#### The problem
Write each line of the material exactly as given, from the top through the line that contains "COL = sc.collection", and omit all pictures.

#### Record list
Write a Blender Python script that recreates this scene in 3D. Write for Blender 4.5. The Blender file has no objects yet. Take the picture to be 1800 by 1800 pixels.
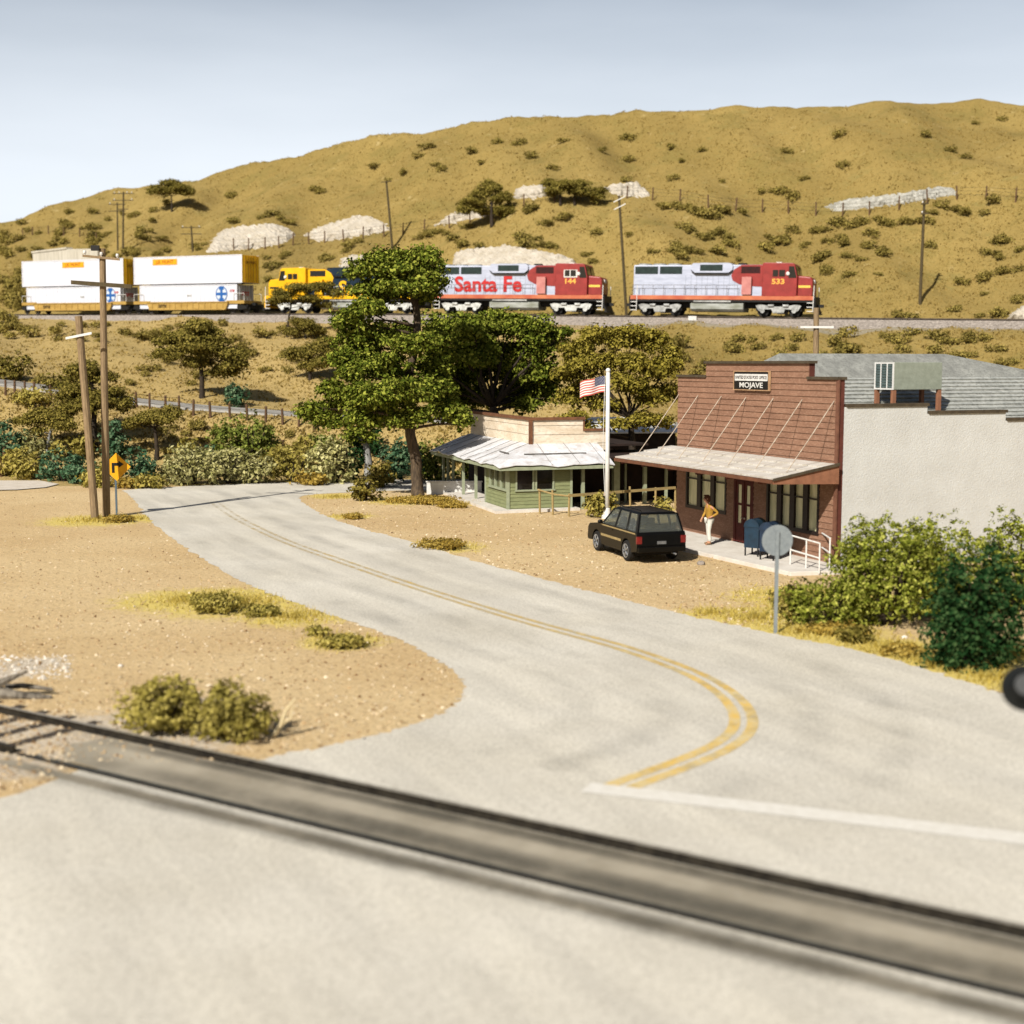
import bpy, bmesh, math, random
import numpy as np
from mathutils import Vector, Matrix
from mathutils.geometry import tessellate_polygon
R_ = math.radians
rnd = random.Random(7)
sc = bpy.context.scene
COL = sc.collection

# ------------------------------------------------------------------ camera
F_PX = 2400.0; HOR = 640.0; CAM_H = 6.6
PITCH = math.atan((900 - HOR) / F_PX)
cp, sp = math.cos(PITCH), math.sin(PITCH)
CAMP = Vector((0, 0, CAM_H))
def ray(px, py):
    a = (px - 900) / F_PX; b = (900 - py) / F_PX
    return Vector((a, cp + b * sp, -sp + b * cp))
def at(px, py, Y):
    d = ray(px, py); t = Y / d.y
    return CAMP + d * t
def G(px, py, z=0.0):
    d = ray(px, py); t = (z - CAM_H) / d.z
    return CAMP + d * t
def mpp(Y):            # metres per reference pixel at distance Y
    return Y / F_PX

# ------------------------------------------------------------------ materials
def lin(c):
    c /= 255.0
    return c / 12.92 if c <= 0.04045 else ((c + 0.055) / 1.055) ** 2.4
ALB = 0.80
def A(r, g, b, k=ALB):
    return (lin(r) * k, lin(g) * k, lin(b) * k)
_m = {}
def mat(name, c1, c2=None, scale=6.0, rough=0.8, bump=0.0, bscale=40.0, metal=0.0, spec=0.3, detail=5.0,
        speck=None, speck_scale=60.0, speck_amt=0.3, ramp=(0.35, 0.65), coat=0.0, stretch=None):
    if name in _m: return _m[name]
    m = bpy.data.materials.new(name); m.use_nodes = True
    nt = m.node_tree; N = nt.nodes; L = nt.links
    b = N["Principled BSDF"]
    b.inputs["Roughness"].default_value = rough; b.inputs["Metallic"].default_value = metal
    b.inputs["Specular IOR Level"].default_value = spec
    b.inputs["Coat Weight"].default_value = coat
    tc = N.new("ShaderNodeTexCoord")
    src = tc.outputs["Object"]
    if stretch:
        mp = N.new("ShaderNodeMapping"); mp.inputs["Scale"].default_value = stretch
        L.new(src, mp.inputs["Vector"]); src = mp.outputs["Vector"]
    if c2 is None: c2 = tuple(x * 0.82 for x in c1)
    n = N.new("ShaderNodeTexNoise"); n.inputs["Scale"].default_value = scale; n.inputs["Detail"].default_value = detail
    n.inputs["Roughness"].default_value = 0.65
    L.new(src, n.inputs["Vector"])
    r = N.new("ShaderNodeValToRGB")
    r.color_ramp.elements[0].position = ramp[0]; r.color_ramp.elements[0].color = (*c2, 1)
    r.color_ramp.elements[1].position = ramp[1]; r.color_ramp.elements[1].color = (*c1, 1)
    L.new(n.outputs["Fac"], r.inputs["Fac"])
    out = r.outputs["Color"]
    if speck:
        n2 = N.new("ShaderNodeTexNoise"); n2.inputs["Scale"].default_value = speck_scale; n2.inputs["Detail"].default_value = 3
        L.new(src, n2.inputs["Vector"])
        r2 = N.new("ShaderNodeValToRGB"); r2.color_ramp.elements[0].position = 0.5; r2.color_ramp.elements[1].position = 0.68
        L.new(n2.outputs["Fac"], r2.inputs["Fac"])
        mx = N.new("ShaderNodeMix"); mx.data_type = 'RGBA'
        mu = N.new("ShaderNodeMath"); mu.operation = 'MULTIPLY'; mu.inputs[1].default_value = speck_amt
        L.new(r2.outputs["Color"], mu.inputs[0]); L.new(mu.outputs[0], mx.inputs["Factor"])
        L.new(out, mx.inputs["A"]); mx.inputs["B"].default_value = (*speck, 1)
        out = mx.outputs["Result"]
    L.new(out, b.inputs["Base Color"])
    if bump:
        n3 = N.new("ShaderNodeTexNoise"); n3.inputs["Scale"].default_value = bscale; n3.inputs["Detail"].default_value = 6
        L.new(src, n3.inputs["Vector"])
        bp = N.new("ShaderNodeBump"); bp.inputs["Strength"].default_value = min(1.0, bump); bp.inputs["Distance"].default_value = 0.05
        L.new(n3.outputs["Fac"], bp.inputs["Height"]); L.new(bp.outputs["Normal"], b.inputs["Normal"])
    _m[name] = m
    return m
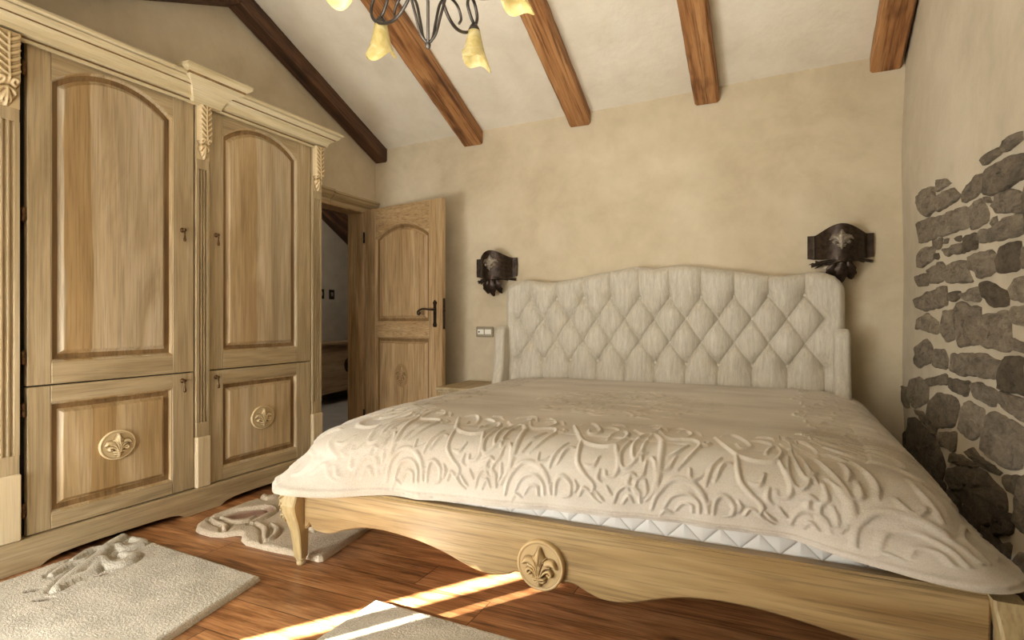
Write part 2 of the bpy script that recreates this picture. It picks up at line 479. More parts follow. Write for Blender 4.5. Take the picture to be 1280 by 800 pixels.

#### The response
Write a Blender Python script that recreates this scene in 3D. Write for Blender 4.5. The Blender file has no objects yet. Take the picture to be 1800 by 1800 pixels.
import bpy, bmesh, math, random
import numpy as np
from mathutils import Vector, Matrix
from mathutils.geometry import tessellate_polygon
R_ = math.radians
rnd = random.Random(7)
sc = bpy.context.scene
COL = sc.collection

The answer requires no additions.